▶ _WHAT YOU WILL DO_: Locate and copy each line in the data that contains the word "scene".

━━━━━━━━━━━━━━━━━━━━

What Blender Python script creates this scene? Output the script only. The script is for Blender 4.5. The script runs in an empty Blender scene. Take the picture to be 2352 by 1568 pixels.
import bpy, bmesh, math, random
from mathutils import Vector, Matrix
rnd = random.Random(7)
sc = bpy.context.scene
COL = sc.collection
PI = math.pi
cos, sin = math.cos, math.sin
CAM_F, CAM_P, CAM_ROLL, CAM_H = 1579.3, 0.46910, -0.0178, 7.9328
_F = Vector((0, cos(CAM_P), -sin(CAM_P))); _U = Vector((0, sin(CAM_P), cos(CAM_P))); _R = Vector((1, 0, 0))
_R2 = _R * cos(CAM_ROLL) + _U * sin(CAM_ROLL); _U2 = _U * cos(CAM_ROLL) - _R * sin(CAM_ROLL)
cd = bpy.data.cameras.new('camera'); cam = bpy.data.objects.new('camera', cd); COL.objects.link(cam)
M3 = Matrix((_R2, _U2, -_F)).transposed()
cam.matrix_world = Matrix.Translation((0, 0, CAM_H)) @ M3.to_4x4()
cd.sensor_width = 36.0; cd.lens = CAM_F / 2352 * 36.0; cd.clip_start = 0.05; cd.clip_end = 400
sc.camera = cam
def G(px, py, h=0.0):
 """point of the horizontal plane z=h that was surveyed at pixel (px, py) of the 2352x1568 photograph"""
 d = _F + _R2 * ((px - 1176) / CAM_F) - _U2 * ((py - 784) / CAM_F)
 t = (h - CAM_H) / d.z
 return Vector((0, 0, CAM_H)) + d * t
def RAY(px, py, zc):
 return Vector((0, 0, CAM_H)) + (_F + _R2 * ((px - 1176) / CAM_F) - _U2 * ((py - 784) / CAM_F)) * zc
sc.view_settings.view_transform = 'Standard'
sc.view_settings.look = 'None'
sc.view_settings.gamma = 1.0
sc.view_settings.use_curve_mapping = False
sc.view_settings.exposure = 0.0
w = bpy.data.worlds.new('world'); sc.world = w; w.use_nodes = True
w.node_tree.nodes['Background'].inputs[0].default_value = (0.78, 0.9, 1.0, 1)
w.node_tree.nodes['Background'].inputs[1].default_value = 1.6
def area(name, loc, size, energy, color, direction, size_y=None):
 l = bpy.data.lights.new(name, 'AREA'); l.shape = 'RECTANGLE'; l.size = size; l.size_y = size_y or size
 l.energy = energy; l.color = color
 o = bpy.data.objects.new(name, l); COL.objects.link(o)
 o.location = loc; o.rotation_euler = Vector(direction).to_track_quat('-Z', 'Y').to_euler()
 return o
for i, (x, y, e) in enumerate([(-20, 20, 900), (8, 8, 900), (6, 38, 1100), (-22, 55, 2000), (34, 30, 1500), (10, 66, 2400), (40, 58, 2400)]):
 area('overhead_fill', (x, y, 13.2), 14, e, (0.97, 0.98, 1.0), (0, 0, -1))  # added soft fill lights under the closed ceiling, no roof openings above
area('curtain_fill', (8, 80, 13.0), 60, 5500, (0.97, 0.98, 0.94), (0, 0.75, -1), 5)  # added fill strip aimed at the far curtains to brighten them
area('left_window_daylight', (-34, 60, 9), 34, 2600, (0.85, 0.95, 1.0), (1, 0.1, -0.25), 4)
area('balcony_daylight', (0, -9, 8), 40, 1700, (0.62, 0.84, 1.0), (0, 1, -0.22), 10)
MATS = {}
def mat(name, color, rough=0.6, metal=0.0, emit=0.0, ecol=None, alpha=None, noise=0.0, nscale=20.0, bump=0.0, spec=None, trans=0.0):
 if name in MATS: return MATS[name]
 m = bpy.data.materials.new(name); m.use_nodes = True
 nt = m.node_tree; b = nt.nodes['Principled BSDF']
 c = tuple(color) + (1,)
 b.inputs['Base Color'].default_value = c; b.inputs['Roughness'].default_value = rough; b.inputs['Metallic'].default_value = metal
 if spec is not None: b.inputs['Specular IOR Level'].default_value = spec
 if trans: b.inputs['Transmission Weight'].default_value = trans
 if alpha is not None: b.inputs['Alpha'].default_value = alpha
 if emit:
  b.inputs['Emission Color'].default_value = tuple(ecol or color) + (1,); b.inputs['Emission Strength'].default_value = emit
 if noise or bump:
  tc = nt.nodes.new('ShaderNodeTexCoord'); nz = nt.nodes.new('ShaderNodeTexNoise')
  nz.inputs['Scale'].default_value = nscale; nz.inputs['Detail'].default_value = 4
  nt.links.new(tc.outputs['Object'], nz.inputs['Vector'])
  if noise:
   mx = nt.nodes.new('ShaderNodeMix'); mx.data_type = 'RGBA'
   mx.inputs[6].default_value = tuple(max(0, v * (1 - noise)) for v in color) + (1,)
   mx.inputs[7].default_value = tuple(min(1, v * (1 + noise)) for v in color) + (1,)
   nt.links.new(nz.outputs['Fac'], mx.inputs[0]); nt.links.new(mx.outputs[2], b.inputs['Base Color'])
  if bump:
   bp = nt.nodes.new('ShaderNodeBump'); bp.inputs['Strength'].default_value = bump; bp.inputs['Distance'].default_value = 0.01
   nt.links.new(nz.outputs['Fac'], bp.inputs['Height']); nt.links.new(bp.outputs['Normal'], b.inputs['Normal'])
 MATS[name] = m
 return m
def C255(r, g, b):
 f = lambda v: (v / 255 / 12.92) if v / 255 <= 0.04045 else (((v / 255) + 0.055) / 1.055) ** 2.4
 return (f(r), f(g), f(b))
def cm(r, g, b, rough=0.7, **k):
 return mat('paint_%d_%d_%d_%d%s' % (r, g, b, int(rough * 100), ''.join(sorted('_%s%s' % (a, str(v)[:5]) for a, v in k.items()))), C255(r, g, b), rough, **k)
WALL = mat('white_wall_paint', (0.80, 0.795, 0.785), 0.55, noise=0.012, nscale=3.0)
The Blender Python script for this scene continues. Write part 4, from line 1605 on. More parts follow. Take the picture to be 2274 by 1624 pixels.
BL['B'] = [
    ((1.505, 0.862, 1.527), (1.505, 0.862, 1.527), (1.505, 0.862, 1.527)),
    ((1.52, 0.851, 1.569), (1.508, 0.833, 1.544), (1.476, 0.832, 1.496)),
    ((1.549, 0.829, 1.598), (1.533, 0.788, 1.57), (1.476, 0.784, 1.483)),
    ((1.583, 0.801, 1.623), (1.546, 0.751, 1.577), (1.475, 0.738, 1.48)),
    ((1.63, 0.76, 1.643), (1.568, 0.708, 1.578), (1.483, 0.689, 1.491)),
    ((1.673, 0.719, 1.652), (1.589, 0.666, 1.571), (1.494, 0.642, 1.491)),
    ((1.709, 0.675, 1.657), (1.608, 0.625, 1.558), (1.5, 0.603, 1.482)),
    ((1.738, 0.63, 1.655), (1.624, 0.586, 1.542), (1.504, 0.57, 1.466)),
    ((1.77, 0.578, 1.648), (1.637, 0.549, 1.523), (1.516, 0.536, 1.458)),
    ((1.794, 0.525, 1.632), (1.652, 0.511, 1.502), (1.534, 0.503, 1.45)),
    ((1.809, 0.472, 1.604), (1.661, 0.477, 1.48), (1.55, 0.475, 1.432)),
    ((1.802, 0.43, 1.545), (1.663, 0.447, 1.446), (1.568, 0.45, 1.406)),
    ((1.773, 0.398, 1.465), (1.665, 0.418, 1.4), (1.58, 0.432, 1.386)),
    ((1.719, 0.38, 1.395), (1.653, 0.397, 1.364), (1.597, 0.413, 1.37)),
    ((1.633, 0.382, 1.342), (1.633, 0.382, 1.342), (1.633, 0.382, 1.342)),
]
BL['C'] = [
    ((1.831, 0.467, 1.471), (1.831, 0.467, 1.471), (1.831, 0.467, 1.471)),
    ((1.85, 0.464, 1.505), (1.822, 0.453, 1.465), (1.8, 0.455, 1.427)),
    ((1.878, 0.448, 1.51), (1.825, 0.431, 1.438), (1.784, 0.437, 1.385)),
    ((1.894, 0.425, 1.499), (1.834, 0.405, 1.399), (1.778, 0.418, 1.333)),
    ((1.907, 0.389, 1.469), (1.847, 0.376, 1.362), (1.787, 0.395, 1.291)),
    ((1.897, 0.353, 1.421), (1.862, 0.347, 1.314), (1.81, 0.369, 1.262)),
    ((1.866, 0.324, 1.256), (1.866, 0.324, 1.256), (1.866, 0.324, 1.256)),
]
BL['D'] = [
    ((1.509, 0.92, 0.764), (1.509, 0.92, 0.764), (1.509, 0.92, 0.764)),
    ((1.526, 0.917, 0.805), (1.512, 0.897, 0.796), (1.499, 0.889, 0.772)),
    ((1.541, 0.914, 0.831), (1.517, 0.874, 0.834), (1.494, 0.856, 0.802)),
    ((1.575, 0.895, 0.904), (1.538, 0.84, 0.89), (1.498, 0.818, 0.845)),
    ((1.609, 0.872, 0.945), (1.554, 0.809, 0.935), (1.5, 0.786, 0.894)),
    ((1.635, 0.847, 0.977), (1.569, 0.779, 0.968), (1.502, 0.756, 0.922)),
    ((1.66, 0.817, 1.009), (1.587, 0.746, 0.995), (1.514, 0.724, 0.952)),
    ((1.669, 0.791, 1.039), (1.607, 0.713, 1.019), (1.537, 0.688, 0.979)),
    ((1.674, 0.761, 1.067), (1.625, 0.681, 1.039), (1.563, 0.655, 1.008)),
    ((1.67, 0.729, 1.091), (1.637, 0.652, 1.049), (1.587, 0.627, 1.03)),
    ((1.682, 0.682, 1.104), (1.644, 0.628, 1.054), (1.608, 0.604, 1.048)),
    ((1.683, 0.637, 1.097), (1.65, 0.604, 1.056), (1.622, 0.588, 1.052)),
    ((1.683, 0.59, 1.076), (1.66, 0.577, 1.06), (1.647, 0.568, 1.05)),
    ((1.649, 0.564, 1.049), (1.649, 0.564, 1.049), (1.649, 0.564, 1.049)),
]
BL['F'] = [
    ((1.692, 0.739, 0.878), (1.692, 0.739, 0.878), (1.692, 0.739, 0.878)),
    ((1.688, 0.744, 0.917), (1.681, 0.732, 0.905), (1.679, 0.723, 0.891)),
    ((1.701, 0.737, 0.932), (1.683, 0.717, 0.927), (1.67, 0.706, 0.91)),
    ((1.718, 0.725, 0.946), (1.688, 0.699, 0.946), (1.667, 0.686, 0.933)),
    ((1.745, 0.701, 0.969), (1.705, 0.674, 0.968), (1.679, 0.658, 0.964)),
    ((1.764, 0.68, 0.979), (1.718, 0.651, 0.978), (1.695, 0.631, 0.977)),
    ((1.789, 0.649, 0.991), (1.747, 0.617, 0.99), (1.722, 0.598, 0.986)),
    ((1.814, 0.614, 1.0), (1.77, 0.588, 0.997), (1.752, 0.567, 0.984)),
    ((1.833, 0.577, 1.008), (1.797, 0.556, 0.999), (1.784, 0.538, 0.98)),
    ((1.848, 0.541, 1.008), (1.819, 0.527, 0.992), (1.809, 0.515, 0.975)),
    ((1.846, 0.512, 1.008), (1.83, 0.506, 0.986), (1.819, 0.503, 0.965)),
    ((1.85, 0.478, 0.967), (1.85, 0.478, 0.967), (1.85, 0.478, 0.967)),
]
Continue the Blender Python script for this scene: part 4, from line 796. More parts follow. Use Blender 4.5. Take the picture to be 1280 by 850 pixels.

━━━━━━━━━━━━━━━━━━━━

▶ _ANSWER FOR THE TASK_:
What Blender Python script creates this scene? Output the script only. The script is for Blender 4.5. The script runs in an empty Blender scene. Take the picture to be 2352 by 1568 pixels.
sc = bpy.context.scene
The Blender Python script for this scene continues. Write part 4, from line 1605 on. More parts follow. Take the picture to be 2274 by 1624 pixels.
Continue the Blender Python script for this scene: part 4, from line 796. More parts follow. Use Blender 4.5. Take the picture to be 1280 by 850 pixels.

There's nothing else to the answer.